Além de prevenir crimes virtuais, Bates ressalta que caso a moderação de tais comportamentos não seja realizada, mulheres e meninas ficarão fora das novas tecnologias, e “se o Metaverso realmente se tornar tão amplamente adotado e onipresente em nosso dia a dia quanto Zuckerberg espera, não haverá uma maneira fácil de optar por não participar”.
“Se a visão de Zuckerberg se concretizar e as salas de reunião, salas de aula, salas de cirurgia, auditórios e espaços de reunião do futuro existirem em realidade virtual, então fechar esses espaços para mulheres, meninas e outros grupos marginalizados, devido à tolerância a diversas formas de preconceito e abuso no Metaverso, será devastador”, pontua.
Ao afirmar que a situação é “deprimente”, Bates questiona a criação de um novo mundo que não ousa “sonhar” que “aqueles que tantas vezes sofrem abusos estejam seguros por natureza – com a prevenção e a erradicação do abuso”.
Ao finalizar o artigo, a escritora comentou o fato de a Meta não ter respondido, após ser convidada a se posicionar sobre o tema.

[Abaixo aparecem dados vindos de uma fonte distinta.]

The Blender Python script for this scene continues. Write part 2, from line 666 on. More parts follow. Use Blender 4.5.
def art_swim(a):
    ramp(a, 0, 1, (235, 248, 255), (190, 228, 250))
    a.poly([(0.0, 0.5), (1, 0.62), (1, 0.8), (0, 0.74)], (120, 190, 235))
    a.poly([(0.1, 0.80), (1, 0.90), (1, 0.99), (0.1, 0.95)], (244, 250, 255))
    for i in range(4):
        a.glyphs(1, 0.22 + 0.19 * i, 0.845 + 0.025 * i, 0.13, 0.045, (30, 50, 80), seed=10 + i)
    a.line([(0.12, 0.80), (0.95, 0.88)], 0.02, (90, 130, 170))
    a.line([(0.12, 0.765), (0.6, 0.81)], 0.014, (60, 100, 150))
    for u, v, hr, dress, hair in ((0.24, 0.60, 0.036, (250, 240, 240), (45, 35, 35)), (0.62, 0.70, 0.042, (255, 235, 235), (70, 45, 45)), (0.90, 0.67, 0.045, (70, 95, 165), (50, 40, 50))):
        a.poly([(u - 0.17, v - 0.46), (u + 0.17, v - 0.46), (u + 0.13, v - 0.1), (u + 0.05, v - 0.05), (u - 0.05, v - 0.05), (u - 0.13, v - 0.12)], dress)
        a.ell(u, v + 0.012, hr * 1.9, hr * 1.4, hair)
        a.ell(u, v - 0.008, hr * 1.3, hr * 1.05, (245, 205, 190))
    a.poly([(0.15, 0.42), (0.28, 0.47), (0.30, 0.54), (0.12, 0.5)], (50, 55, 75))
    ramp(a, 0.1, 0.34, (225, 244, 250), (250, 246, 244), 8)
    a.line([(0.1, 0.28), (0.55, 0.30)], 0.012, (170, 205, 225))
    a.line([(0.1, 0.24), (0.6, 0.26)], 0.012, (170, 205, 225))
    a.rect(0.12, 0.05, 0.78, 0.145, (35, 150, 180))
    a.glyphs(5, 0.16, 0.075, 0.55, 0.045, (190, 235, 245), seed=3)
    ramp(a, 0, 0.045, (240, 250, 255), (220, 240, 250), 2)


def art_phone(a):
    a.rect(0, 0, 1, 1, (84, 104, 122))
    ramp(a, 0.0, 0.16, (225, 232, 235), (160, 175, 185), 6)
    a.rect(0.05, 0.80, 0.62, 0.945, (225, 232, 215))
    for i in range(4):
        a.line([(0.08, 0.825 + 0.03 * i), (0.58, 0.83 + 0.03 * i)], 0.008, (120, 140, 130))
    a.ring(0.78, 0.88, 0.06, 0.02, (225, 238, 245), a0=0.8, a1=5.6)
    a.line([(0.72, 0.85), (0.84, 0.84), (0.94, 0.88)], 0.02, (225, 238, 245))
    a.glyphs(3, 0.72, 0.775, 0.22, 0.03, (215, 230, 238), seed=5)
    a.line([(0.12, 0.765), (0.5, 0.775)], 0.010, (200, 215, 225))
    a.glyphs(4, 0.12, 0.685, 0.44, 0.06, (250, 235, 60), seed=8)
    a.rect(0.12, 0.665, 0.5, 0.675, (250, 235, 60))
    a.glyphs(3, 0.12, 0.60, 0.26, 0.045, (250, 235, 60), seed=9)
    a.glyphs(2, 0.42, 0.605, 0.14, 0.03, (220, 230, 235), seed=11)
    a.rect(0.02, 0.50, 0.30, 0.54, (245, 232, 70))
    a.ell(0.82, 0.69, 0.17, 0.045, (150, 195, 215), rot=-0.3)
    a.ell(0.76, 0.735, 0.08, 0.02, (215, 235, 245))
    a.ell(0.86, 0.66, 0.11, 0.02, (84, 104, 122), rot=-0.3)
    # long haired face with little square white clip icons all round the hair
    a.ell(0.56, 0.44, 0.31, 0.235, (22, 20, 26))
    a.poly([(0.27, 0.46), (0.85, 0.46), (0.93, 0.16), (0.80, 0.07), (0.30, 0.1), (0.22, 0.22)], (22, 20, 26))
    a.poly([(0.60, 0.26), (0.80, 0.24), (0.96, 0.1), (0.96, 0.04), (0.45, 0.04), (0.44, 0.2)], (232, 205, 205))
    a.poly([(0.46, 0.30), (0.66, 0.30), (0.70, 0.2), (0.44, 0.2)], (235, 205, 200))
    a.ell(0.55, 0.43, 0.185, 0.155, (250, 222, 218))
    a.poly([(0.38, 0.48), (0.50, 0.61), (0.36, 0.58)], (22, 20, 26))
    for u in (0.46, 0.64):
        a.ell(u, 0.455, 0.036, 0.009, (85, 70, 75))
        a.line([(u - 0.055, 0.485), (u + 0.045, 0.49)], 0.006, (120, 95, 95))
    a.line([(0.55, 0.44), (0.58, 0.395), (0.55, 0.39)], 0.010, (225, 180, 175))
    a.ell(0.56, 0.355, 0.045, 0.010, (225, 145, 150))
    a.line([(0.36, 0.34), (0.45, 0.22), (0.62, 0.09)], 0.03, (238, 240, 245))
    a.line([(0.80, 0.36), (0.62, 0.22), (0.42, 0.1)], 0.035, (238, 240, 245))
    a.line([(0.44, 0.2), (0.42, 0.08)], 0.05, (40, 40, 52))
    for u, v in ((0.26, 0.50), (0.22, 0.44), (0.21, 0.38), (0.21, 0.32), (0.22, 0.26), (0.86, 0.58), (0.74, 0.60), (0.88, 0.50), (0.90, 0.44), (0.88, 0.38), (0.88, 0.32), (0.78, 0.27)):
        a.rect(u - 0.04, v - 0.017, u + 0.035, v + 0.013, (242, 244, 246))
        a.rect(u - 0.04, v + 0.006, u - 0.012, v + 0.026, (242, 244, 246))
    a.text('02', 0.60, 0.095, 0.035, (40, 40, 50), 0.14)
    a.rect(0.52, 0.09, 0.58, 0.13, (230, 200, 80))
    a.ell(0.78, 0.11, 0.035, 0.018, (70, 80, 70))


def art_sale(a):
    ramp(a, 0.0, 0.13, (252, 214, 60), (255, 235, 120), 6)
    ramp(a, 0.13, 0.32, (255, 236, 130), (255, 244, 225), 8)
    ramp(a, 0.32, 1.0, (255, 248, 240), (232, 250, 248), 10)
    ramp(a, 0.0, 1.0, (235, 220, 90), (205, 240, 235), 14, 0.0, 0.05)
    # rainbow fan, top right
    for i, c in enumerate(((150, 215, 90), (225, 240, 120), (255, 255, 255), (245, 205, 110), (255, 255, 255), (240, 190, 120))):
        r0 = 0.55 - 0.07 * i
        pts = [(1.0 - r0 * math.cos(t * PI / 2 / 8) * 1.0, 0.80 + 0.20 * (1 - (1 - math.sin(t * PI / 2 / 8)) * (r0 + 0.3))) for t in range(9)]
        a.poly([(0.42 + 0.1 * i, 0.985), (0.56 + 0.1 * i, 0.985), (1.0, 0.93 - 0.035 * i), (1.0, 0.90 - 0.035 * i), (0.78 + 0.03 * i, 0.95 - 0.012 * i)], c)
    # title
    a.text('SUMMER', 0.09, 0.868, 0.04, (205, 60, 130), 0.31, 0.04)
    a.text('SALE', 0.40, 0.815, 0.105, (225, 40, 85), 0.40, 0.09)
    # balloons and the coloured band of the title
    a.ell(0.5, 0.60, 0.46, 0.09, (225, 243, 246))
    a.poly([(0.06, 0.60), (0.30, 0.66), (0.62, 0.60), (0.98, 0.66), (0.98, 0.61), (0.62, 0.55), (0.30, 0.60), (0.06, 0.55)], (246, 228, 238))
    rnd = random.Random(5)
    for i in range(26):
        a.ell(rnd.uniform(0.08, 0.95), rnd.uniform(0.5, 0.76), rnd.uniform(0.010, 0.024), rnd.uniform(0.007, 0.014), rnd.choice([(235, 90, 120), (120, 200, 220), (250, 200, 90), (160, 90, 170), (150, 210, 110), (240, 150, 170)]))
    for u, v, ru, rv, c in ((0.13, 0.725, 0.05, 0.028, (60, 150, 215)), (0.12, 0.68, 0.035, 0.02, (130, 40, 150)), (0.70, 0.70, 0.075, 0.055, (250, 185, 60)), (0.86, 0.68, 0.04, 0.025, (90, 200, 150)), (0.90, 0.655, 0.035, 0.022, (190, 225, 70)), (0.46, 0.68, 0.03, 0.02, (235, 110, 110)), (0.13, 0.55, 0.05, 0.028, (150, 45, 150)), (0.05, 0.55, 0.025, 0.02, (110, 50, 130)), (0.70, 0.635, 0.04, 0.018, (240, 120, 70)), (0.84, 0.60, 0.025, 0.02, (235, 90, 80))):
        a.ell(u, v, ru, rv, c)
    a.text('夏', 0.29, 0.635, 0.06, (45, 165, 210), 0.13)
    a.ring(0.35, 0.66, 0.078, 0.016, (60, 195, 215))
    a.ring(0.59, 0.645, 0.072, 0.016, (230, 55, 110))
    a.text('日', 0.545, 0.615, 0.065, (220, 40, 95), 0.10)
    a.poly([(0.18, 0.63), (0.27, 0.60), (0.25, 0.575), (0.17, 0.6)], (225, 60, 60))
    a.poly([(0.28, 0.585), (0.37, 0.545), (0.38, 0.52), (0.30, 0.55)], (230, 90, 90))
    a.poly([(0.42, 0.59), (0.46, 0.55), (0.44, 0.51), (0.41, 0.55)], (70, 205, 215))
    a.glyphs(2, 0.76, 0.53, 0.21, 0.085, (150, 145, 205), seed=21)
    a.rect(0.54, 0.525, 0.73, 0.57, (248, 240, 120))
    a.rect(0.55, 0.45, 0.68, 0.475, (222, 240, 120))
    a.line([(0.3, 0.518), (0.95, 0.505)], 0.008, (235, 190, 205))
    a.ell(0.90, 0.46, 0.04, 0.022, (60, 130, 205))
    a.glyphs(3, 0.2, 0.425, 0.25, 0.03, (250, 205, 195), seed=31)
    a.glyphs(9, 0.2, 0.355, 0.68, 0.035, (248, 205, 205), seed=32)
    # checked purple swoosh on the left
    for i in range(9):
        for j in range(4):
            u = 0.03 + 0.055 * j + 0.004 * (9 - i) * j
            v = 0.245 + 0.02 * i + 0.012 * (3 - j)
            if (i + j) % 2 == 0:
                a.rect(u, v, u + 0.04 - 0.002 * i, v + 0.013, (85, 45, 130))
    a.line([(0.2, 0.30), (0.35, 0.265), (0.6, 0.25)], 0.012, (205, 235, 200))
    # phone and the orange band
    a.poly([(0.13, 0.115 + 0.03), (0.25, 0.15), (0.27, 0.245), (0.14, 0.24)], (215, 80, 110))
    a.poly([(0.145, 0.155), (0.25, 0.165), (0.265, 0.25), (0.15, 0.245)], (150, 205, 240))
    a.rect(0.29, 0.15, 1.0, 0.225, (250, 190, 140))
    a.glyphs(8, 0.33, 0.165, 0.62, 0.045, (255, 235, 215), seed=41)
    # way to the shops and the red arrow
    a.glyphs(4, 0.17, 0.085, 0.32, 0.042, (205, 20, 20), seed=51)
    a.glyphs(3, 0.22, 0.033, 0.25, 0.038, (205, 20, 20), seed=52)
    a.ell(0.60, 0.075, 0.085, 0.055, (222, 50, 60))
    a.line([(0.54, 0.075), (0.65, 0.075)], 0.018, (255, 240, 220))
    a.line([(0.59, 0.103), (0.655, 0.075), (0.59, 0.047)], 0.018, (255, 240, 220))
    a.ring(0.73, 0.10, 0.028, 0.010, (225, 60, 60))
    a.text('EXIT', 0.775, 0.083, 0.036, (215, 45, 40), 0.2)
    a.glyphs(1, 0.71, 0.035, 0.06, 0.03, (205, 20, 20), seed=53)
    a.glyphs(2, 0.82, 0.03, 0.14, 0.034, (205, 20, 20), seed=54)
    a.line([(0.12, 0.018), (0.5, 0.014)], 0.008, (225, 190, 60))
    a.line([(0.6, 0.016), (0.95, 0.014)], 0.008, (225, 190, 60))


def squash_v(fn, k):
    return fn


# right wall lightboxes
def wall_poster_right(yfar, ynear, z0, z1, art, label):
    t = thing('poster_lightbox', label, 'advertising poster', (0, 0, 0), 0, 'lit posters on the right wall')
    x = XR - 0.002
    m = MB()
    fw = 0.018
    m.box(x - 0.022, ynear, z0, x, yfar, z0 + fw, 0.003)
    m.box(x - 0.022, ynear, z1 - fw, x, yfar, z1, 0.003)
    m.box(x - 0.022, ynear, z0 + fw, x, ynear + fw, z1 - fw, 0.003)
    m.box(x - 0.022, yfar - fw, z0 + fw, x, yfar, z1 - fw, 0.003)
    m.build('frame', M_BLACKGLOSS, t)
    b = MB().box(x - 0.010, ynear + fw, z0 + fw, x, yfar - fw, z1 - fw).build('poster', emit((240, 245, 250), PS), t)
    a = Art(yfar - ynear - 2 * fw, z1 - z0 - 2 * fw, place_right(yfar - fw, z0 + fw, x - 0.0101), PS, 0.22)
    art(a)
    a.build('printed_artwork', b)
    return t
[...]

“Enquanto lutamos para erradicar o assédio e o abuso endêmicos que mulheres e meninas enfrentam em cenários do mundo real, o Metaverso corre o risco de retroceder. Estamos caminhando, sonâmbulos, para espaços virtuais onde o direito dos homens aos corpos das mulheres é mais uma vez disseminado e normalizado com quase total impunidade”, critica Bates.